Is Java "pass-by-reference" or "pass-by-value"?

In Java, arguments are passed to methods by value. This means that when you pass an argument to a method, the method receives a copy of the argument rather than a reference to the original object.

For example, consider the following code:

public class Main {
   public static void main(String[] args) {
      int x = 10;
      foo(x);
      System.out.println(x);  // Outputs 10
   }
   
   public static void foo(int y) {
      y = 20;
   }
}

In this code, the foo method is called with the argument x, which has a value of 10. Inside the foo method, the value of y is changed to 20. However, this change does not affect the value of x in the main method, because y is just a copy of x and the main method and the foo method operate on separate copies of the data.
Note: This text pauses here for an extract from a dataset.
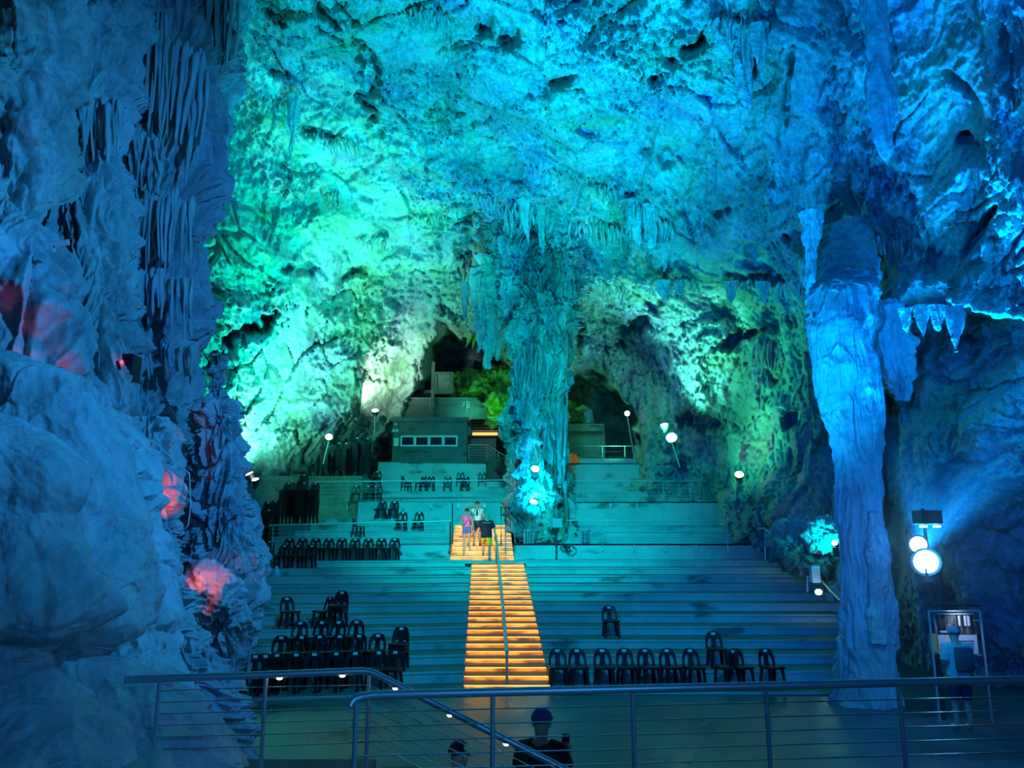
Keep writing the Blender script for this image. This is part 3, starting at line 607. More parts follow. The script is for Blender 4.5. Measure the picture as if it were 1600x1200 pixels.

It's worth noting that while Java uses pass-by-value for primitive types like int and double, it uses pass-by-reference for objects. This means that when you pass an object to a method, the method receives a reference to the object, not a copy of the object. However, the reference itself is passed by value.

For example:

public class Main {
   public static void main(String[] args) {
      MyObject obj = new MyObject();
      obj.x = 10;
      foo(obj);
      System.out.println(obj.x);  // Outputs 20
   }
   
   public static void foo(MyObject y) {
      y.x = 20;
   }
}

class MyObject {
   int x;
}

In this code, the foo method is called with the argument obj, which is an instance of the MyObject class. Inside the foo method, the value of y.x is changed to 20. This change is reflected in the main method, because y is a reference to the same object as obj, and both references point to the same object in memory. However, the reference itself is passed by value, so the main method and the foo method do not share the same reference.